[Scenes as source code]
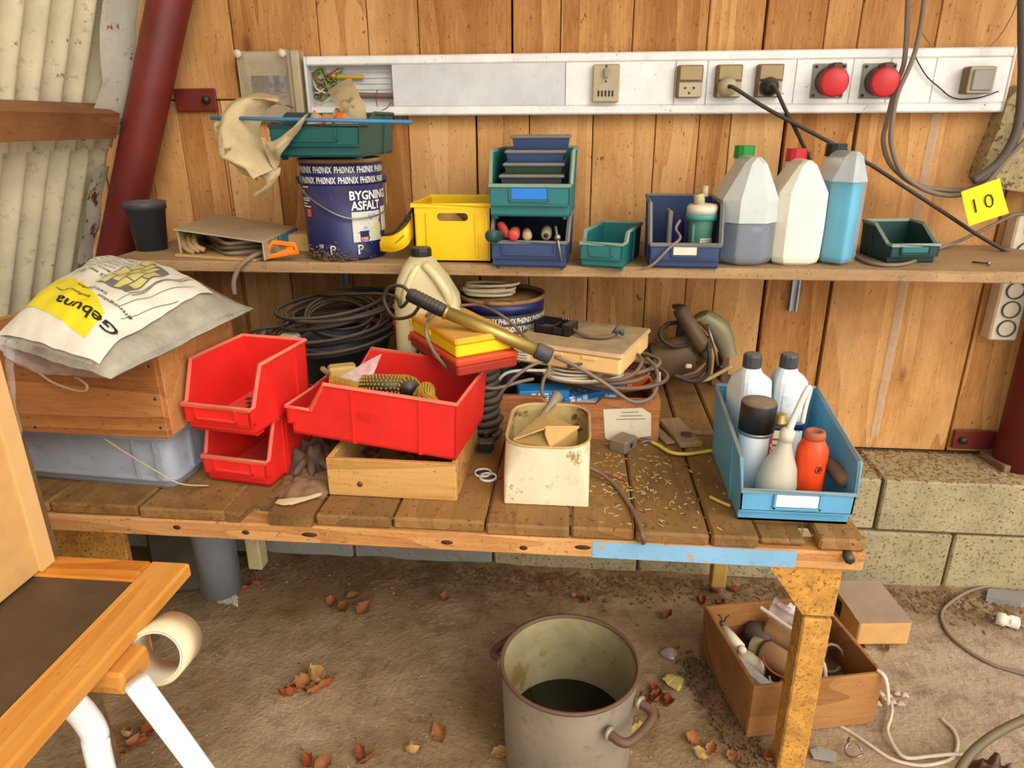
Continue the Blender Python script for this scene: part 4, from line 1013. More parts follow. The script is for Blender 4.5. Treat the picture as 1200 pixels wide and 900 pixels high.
# right hand plank, ending short of the beam, and the offcut at the corner
MB().rbox(((.2936+BX1)/2, -.34, BT-THK/2), (BX1-.2936, .672, THK), .004).build('plank', BENCHW, t, True)
MB().rbox((.330, -.703, BT-THK/2-.005), (.07, .05, THK-.010), .004).build('plank', BENCHW, t, True)
MB().rbox((.417, -.706, BT-THK/2), (.070, .060, THK), .004).build('corner_block', BENCHW, t, True)
ZB = BT-THK
m = MB().rbox(((BX0+BX1)/2-.0, BY0+.022, ZB-.0165), (BX1-BX0, .045, .033), .003); m.build('front_beam', BEAMW, t, True)
m = MB(); m.grid(lambda u, v: (.035+.315*u+.004*noise.noise((0, v*6, 1))*(1 if u < .5 else 3), BY0-.0009-.0004*v, ZB-.031+.030*v), 30, 6); m.build('blue_paint', PAINTB, t, True)
MB().rbox(((BX0+BX1)/2, -.10, ZB-.03), (BX1-BX0, .05, .06), .003).build('rear_beam', BEAMW, t, True)
for kx, kz in ((-.66, .4), (-.54, .5), (-.43, .45), (-.20, .5), (-.075, .6), (.02, .4), (.17, .5), (.215, .5), (.265, .45), (.30, .5)):
    MB().cyl((0, -.001, 0), (0, .004, 0), .0042, n=12).map(lambda p: Vector((kx+p[0]*(1.6+.8*(int(kx*1000) % 3)), BY0+p[1], ZB-.033*kz+p[2]))).build('knot', mat('dark_knot', (70, 42, 24), .9, dust=0, bump=0) if 'dark_knot' not in bpy.data.materials else bpy.data.materials['dark_knot'], t, True)
q1 = P(992, 661, y=BY0-.004)
MB().cyl((q1.x, BY0-.014, ZB-.004), (q1.x, BY0+.004, ZB-.004), .008, n=6).build('bolt', DARKST, t, True)
# front right leg with its gusset, rusty yellow
lx0, lx1 = .377, .423
MB().rbox(((lx0+lx1)/2, BY0+.024, .165), (lx1-lx0, .044, .33), .003).build('leg', RUSTY, t, True)
MB().prism([(.312, ZB-.033), (.425, ZB-.033), (lx1+.001, .335), (lx0-.001, .335)], .034, Matrix.Translation((0, BY0+.040, 0)) @ XZY).build('gusset', RUSTY, t, True)
for xx in (-.97,):
    MB().rbox((xx, BY0+.03, (ZB-.033)/2), (.046, .046, ZB-.033), .003).build('leg', RUSTY, t, True)
q1 = P(302, 655, y=-.25); MB().rbox((q1.x, -.25, (ZB+q1.z-.02)/2), (.036, .04, ZB-q1.z+.02), .003).build('rear_post', mat('pale_post_paint', (206, 190, 140), .7, grime=.3), t, True)
q1 = P(840, 684, y=-.25); MB().rbox((q1.x, -.25, (ZB+q1.z)/2), (.034, .034, ZB-q1.z), .003).build('rear_post', mat('yellowed_post', (178, 140, 66), .7, grime=.4), t, True)

# grey down pipe hanging under the bench
t = T('drain_pipe', 'short length of grey plastic pipe hanging under the bench', 'pipe', (-.72, -.56, .2))
c0 = P(260, 690, y=-.56); 
MB().lathe([(.040, c0.z+.0), (.040, ZB-.002), (.037, ZB-.002), (.037, c0.z)], 26, c=(c0.x, -.56, 0), closed=True).build('pipe', PVC, t, True)
m = MB(); m.grid(lambda u, v: (c0.x-.012+.045*u+.01*noise.noise((u*5, v*5, 1)), -.565+.02*noise.noise((u*6, v*6, 3)), c0.z+.02-.055*v), 8, 8); m.build('film_scrap', BAGTHIN, t, True)

# straw, chips and crumbs on the boards
def litter(name, label, zone, n, size, m, seed, zf, el=3, h=.3):
    rd = random.Random(seed); b = MB()
    for i in range(n):
        x, y = zone(rd); s_ = rd.uniform(.5, 1.3)*size
        b.box((x, y, zf(x, y)+s_*h*.5), (s_*el*rd.uniform(.5, 1.2), s_*rd.uniform(.5, 1), s_*h), rz=rd.uniform(0, 3.2))
    o = tag(b.build(name, m), label, name.split('_')[-1]); return stuff(o)
STRAW = mat('straw', (206, 172, 110), .8, dust=0, bump=0, var=.3)
litter('straw_chips', 'pale straw and wood chips strewn on the bench right of the carton', lambda r: (r.gauss(.11, .06), max(-.72, min(-.42, r.gauss(-.57, .08)))), 230, .0022, STRAW, 4, lambda x, y: BT, 4)
litter('bench_dirt', 'dark crumbs and grit scattered along the bench planks', lambda r: (r.uniform(-1.0, .44), -.735+.72*r.random()**1.3), 1300, .0028, SOIL, 5, lambda x, y: BT, 1.3, .4)
litter('ledge_dirt', 'dry leaves and dirt lying on top of the block ledge', lambda r: (r.uniform(.35, 1.2), r.uniform(-.168, -.004)), 1500, .0045, mat('ledge_litter', (150, 112, 66), .9, 0, .4, 90, 0, bump=.3, spots=((86, 58, 32), 60, .58)), 6, lambda x, y: WB-.004, 1.8, .35)

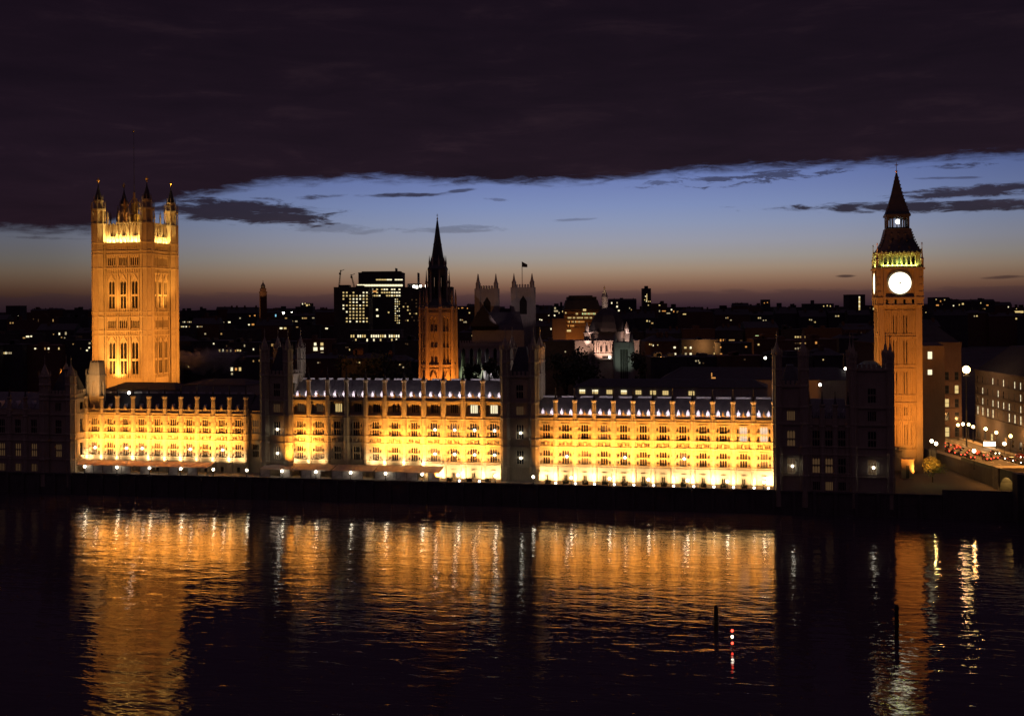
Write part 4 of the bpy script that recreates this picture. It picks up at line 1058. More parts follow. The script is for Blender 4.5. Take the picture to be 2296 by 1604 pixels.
# ------------------------------------------------------------------ the abbey
def abbey():
    D = 605.0; k = D / FPX
    o = at(1133, 700, D); o.z = ZG
    t = thing('abbey_church', 'pale twin towered abbey church with spiked corner pinnacles and a flag', 'church', o)
    def tower(xa, xb, yp, yt, flag):
        x0, x1 = at(xa, 690, D).x - o.x, at(xb, 690, D).x - o.x; W = x1 - x0
        zp, zt = at(xa, yp, D).z - ZG, at(xa, yt, D).z - ZG
        w = MB()
        for T in (FRONT(x0, 0), NORTH(x1, 0), SOUTH(x0, 0), BACK(x0, W)):
            w.T = T; w.facade(0, W, 0, zp, [(W / 2 - 1.9, W / 2 + 1.9, zp - 14, zp - 4.2, True)], .9)
            w.box(0, W, 0, .4, zp - 2.6, zp - 2); w.box(0, W, 0, .4, zp - 15.6, zp - 15)
            for s in (1, W - 1): w.box(s - 1, s + 1, 0, .9, 0, zp)
            for j in range(5): w.box(2 + (W - 4) * j / 5, 2 + (W - 4) * (j + .6) / 5, -.3, .1, zp, zp + 1.6)
        w.T = None
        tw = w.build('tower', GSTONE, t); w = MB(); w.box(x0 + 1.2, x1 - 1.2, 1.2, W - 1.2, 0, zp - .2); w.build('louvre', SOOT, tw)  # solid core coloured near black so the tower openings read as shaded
        p = MB(); p.lathe(0, 0, 6, [(1.25, 0), (1.1, 2.4), (1.3, 2.7), (.9, 3.2), (.55, (zt - zp) * .6), (.08, zt - zp)])
        pm = p.mesh('pinnacle', GSTONE)
        for x in (x0 + .9, x1 - .9):
            for y in (.6, W - .6): obj('pinnacle', pm, tw, (x + (.9 if y > 1 else -.0) * (1 if x < (x0 + x1) / 2 else -1) * .0, y, zp))
        if flag:
            m = MB(); h = at(1171, 585, D).z - ZG; cx = at(1171, 690, D).x - o.x; m.bar((cx, W / 2, zp - 1), (cx, W / 2, h), .16, 6); fp = m.build('flagpole', IRON, tw)
            m = MB(); n = 6
            for j in range(n):
                u0, u1 = j / n, (j + 1) / n; f = lambda u: math.sin(u * 5) * .25
                m.quad((cx + 2.8 * u0, W / 2 + f(u0), h - .1 - 1.5 * u0), (cx + 2.8 * u1, W / 2 + f(u1), h - .1 - 1.5 * u1), (cx + 2.8 * u1, W / 2 + f(u1), h - 2.9 - .2 * u1), (cx + 2.8 * u0, W / 2 + f(u0), h - 2.9 - .2 * u0))
            m.build('flag', FLAGC, fp)
        return x0, x1, W
    a0 = tower(1067.5, 1115.5, 647, 613, False); b0 = tower(1148.5, 1197, 644, 612, True)
    n = MB(); x0, x1 = at(1036, 700, D).x - o.x, at(1190, 700, D).x - o.x
    n.box(x0 + 6, x1 - 4, -30, -2, 0, 41); n.build('nave', GSTONE, t)
    r = MB(); i = r.add([(x0 + 6, -30, 41), (x1 - 4, -30, 41), (x0 + 6, -2, 41), (x1 - 4, -2, 41), (x0 + 8, -16, 50), (x1 - 6, -16, 50)])
    r.f += [(i, i + 1, i + 5, i + 4), (i + 2, i + 4, i + 5, i + 3), (i, i + 4, i + 2), (i + 1, i + 3, i + 5)]
    gx = at(1085, 700, D).x - o.x; i = r.add([(gx - 7, -32, 43), (gx + 8, -32, 43), (gx, -32, 53.5), (gx - 7, -10, 43), (gx + 8, -10, 43), (gx, -10, 53.5)])
    r.f += [(i, i + 1, i + 2), (i, i + 2, i + 5, i + 3), (i + 1, i + 4, i + 5, i + 2)]
    r.build('roof', SLATE, t)
    # east chapel with flying buttresses
    D2 = 520.0; x0, x1 = at(1030, 760, D2).x - o.x, at(1136, 760, D2).x - o.x; y0 = D2 - o.y
    zt = at(1080, 768, D2).z - ZG; zb = at(1080, 826, D2).z - ZG
    c = MB(); c.T = FRONT(x0, y0); L = x1 - x0; nb = 6
    c.facade(0, L, 0, zt, [(L * (j + .3) / nb, L * (j + .7) / nb, zb + 1, zt - 2.2, True) for j in range(nb)], .6)
    c.box(0, L, 0, .3, zt - 1.8, zt - 1.2)
    for j in range(nb * 3): c.box(L * j / nb / 3, L * (j + .55) / nb / 3, -.3, .1, zt, zt + 1.0)
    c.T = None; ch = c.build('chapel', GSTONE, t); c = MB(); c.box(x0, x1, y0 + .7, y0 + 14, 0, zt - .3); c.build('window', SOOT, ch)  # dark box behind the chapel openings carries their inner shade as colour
    m = MB(); m.lathe(0, -5, 6, [(1.1, 0), (1.0, zt - 7), (1.2, zt - 6.6), (.3, zt - 3.5), (.05, zt - 2)])
    for j in range(6): m.box(-.3, .3, -4.6 + j * .8, -3.8 + j * .8, zt - 10 + j * 1.05, zt - 8.6 + j * 1.05)
    bm = m.mesh('flying_buttress', GSTONE)
    for j in range(nb + 1): obj('flying_buttress', bm, t, (x0 + L * j / nb, y0, 0))
    V = lambda x, y, z: Vector((o.x + x, o.y + y, z))
    spot(V((a0[0] + a0[1]) / 2 + 6, -42, 52), V((a0[0] + a0[1]) / 2 + 2, 0, 62), 3600, (1, .64, .62), 38, .7)
    spot(V((b0[0] + b0[1]) / 2 + 3, -42, 52), V((b0[0] + b0[1]) / 2, 0, 62), 5000, (1, .66, .66), 38, .7)
    for j, (f, col) in enumerate(((.14, (.75, .95, .5)), (.4, (.8, .9, .6)), (.62, (.9, .8, .85)), (.9, (.9, .8, .85)))):
        spot(V(x0 + L * f, y0 - 12, zb + 3), V(x0 + L * f + .5, y0, zt - 5), 3500, col, 60, .8)
abbey()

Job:
Provide only the count of lines in the material above that hold the word "pixels".

Complete output:
2